Título: Biocombustível de grãos vira alvo de críticas em reunião dos mais ricos
Autor: Scofeild Jr., Gilberto
Fonte: O Globo, 08/07/2008, Economia, p. 18

Segundo jornal britânico, estudo do Banco Mundial revelaria efeito em preços.

RUSUTSU, Japão. Num dia que deveria ser marcado por discussões sobre como o G-8 - grupo formado pelos países mais ricos do mundo (EUA, Japão, Alemanha, Canadá, França, Itália e Reino Unido) mais a Rússia - poderia aumentar a ajuda financeira a África, reduzindo a pobreza no continente, os biocombustíveis roubaram a cena no recorrente papel de grande vilão da alta nos preços dos alimentos no mundo.

Reportagem publicada na sexta-feira pelo jornal britânico "The Guardian" - e que circulava ontem de mão em mão no Centro Internacional de Imprensa em Hokkaido - traz um estudo sigiloso do Banco Mundial (Bird) afirmando que a produção de biocombustíveis a partir de milho e sementes oleaginosas, como fazem EUA e União Européia, forçou uma alta de 75% nos preços dos alimentos nos últimos seis anos. O estudo destacaria ainda que a produção de etanol a partir de cana-de-açúcar, tecnologia largamente dominada pelo Brasil, não teve tanto impacto.

A reportagem foi citada ontem, primeiro dia do encontro do G-8, em seminários e exposições de nove entre dez organizações não-governamentais presentes à reunião. Especialmente porque o estudo desarma a argumentação dos EUA de que a fabricação de biocombustíveis foi responsável por um impacto de menos de 3% nos preços dos alimentos.

Zoellick defende redução de subsídios de países ricos

O presidente do Bird, Robert Zoellick, não confirmou a existência do estudo em coletiva de imprensa dada ontem juntamente com o secretário-geral das Nações Unidas, Ban Ki-moon. Mas assegurou que os biocombustíveis a partir de milho e oleaginosas contribuíram para a alta dos preços dos alimentos e sugeriu que EUA e União Européia invistam mais recursos no desenvolvimento de fontes de energia que não utilizem grãos consumidos em larga escala.

- Acredito que seja preciso mais pesquisa científica para que possamos saber com clareza o impacto exato da produção de biocombustíveis nos preços dos alimentos - disse Zoellick, que pediu o fim dos subsídios dados ao produto nos países ricos. - Os países do G-8 precisam conjugar uma política que reduza os subsídios dados à produção de etanol com uma redução tarifária que permita a compra de combustíveis mais limpos. E afinal, se os preços do milho já estão altos, em tese os subsídios já não são necessários.

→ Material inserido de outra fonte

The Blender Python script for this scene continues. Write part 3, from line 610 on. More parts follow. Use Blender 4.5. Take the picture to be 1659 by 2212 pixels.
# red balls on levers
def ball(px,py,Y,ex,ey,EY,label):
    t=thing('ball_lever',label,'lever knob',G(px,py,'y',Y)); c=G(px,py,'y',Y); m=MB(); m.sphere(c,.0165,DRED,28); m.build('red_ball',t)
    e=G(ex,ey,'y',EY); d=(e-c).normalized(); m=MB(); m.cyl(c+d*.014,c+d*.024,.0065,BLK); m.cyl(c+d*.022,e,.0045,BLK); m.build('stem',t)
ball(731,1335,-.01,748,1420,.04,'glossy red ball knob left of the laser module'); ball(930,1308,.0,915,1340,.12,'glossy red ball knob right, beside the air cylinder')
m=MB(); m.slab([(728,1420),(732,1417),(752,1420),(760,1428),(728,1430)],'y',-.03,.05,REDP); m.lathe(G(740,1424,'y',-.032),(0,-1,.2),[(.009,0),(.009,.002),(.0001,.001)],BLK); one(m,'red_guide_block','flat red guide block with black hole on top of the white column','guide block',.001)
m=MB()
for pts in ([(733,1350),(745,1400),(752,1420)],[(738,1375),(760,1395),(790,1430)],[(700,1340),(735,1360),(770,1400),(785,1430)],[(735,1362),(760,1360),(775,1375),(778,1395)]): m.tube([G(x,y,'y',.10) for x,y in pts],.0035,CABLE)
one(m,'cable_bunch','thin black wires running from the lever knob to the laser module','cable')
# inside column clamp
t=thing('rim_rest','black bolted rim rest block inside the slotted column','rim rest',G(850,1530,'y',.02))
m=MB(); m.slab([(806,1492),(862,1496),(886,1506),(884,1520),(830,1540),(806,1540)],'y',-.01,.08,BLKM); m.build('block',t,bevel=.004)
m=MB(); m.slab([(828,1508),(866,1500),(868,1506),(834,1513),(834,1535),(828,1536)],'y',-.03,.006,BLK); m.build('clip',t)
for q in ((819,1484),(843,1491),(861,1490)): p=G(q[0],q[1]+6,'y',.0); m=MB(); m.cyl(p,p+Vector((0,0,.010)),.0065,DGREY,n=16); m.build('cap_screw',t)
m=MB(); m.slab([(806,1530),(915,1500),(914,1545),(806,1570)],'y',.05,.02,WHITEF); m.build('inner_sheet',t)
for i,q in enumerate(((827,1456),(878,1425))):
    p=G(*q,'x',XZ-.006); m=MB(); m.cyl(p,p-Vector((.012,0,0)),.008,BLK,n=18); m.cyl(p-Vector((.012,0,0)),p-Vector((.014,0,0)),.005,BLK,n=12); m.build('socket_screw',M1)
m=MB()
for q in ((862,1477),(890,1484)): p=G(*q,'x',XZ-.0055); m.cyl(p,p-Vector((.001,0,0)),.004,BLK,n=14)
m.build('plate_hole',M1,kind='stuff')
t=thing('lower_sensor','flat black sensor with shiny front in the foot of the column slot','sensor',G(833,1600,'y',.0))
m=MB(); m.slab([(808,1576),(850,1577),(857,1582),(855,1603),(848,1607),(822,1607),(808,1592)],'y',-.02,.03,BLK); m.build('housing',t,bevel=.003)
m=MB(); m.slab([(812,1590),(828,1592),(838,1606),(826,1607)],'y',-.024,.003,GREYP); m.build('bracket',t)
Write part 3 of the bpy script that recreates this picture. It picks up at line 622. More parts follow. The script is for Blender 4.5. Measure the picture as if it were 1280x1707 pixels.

Muitos entenderam isso como uma abertura para a reivindicação brasileira de mais mercado para o etanol de cana-de-açúcar, hoje praticamente expulso dos mercados europeus e americanos por conta de pesada tarifação. O secretário-geral da ONU chegou a citar o presidente Luiz Inácio Lula da Silva:

- Temos que estimular a produção da chamada segunda geração de biocombustíveis, que utilizam alimentos não consumidos em larga escala. O presidente do Brasil, Lula, inclusive, está convocando os países para uma conferência internacional sobre o etanol brasileiro em novembro.

Para Max Lawson, consultor político da ONG inglesa Oxfam, a dificuldade dos países ricos em acabar com a produção de biocombustíveis à base de alimentos está na ligação desses governos com a indústria petrolífera e no poderoso lobby dos produtores agrícolas europeus, japoneses e americanos junto a seus parlamentos:

- A falta de apoio ao etanol brasileiro, bem menos prejudicial ao mercado de alimentos, é protecionismo puro.

Mas Julie Wilson, do Grupo de Pesquisa do G-8 do Centro Munk de Estudos Internacionais da Universidade de Toronto, no Canadá, afirmou que os biocombustíveis são um ponto de divergência entre os países ricos, que têm posições tão díspares quanto a defesa do fim de sua produção - caso do Reino Unido -, o estabelecimento de limites para o uso de alimentos na produção do etanol - caso da União Européia - até a concessão de mais subsídios e estímulos à produção - caso dos EUA.